Samsun'da özel işletmeler tarafından işletilen diğer bir HES ise, Generji HES. Samsun'un Salıpazarı ilçesi sınırları içerisinde Terme Çayı’nın memba kollarından bir tanesi olan Karakuş Deresi üzerinde bulunan bu tesisin yanı sıra halen üretimde bulunan diğer bir HES ise Çarşamba Enerji Elektrik tarafından işletilen Yeşilırmak üzerindeki Çarşamba HES.
Yine Samsun'daki Kumköy HES'i ise Koç Holding iştiraklerinden Entek Elektrik Üretimi A.Ş. işletiyor. Kuyma HES ise Kuyma Elektrik tarafından Vezirköprü ilçesi sınırları içinde ve bu ilçenin güneyinde Büyükkale ile Almaalan arasında, eskilerin İstavloz çayı dedikleri Kuyma çayı üzerinde bulunuyor. Diğer bir HES ise Beşpınar HES. Ancak Enerji Piyasası Düzenleme Kurulu (EPDK), Vezirköprü ilçesinde kurulu bulunan Beşpınar Regülatörü ve HES'in da aralarında bulunduğu 40 şirkete ait elektrik lisansını 2017 yılında iptal etmişti. Şimdi durum nedir bilmiyorum.

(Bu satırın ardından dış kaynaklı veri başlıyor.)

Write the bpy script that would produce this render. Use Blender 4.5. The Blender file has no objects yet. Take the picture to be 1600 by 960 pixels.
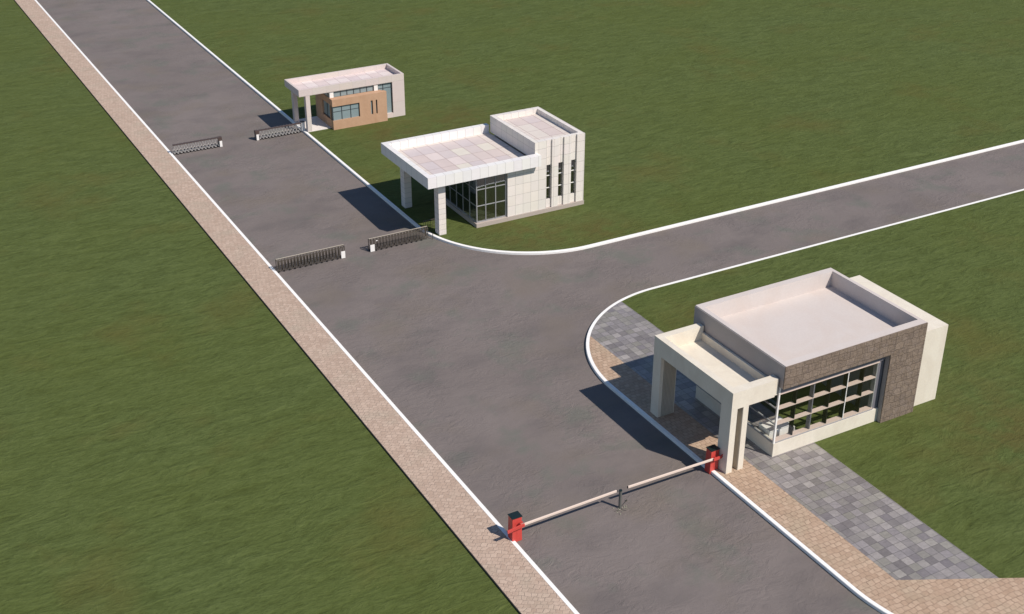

Samsun'daki HES'ler şu anda bu şekilde. Bozkurt'ta o büyük felakete neden olduğu söylenen HES'i işleten firmaya ait bir hidroelektrik santraline rastlamadım. Belki daha önce lisans izni verilmişti. Sonra iptal edilmiş de olabilir.
Sonuç olarak; çok zor bir coğrafya ve zor bir ülkede yaşıyoruz.
Karadeniz'de her yıl sel olur, onlarca insan yaşamını yitirir, Allah 'mekanlarını cennet etsin' diyerek sorumluluğu üzerimizden atarız.
‘Takdiri ilahi’ diye geçiştiririz. Kendimizi böyle avutuyoruz! Yaşamımız da böyle geçiyor!
Dere yataklarına bina yapılmasına kim veya kimler izin veriyor? Yerel yönetimler mi devlet mi, ülkeyi yönetenler mi, kimse sorgulamaz.
Yine onlarca insan yaşamını yitirdi, onlarca insan kayıp. Alıştık artık ölümlere, efsunluyuz sanki.
Yaşamımız 'cek,-cak'larla geçiyor. Eskiler, yeniler, yani siyasetçiler, ortada top çeviriyor. Herkes birbirini suçluyor.
Ağzımızdan dökülen iki kelime ise;
"Takdir-i ilahi...!!!"
600 yıl önce Ergene Köprüsü'nü yapan Mimar Muslihiddin, bu durumumuzu görse ne derdi acaba?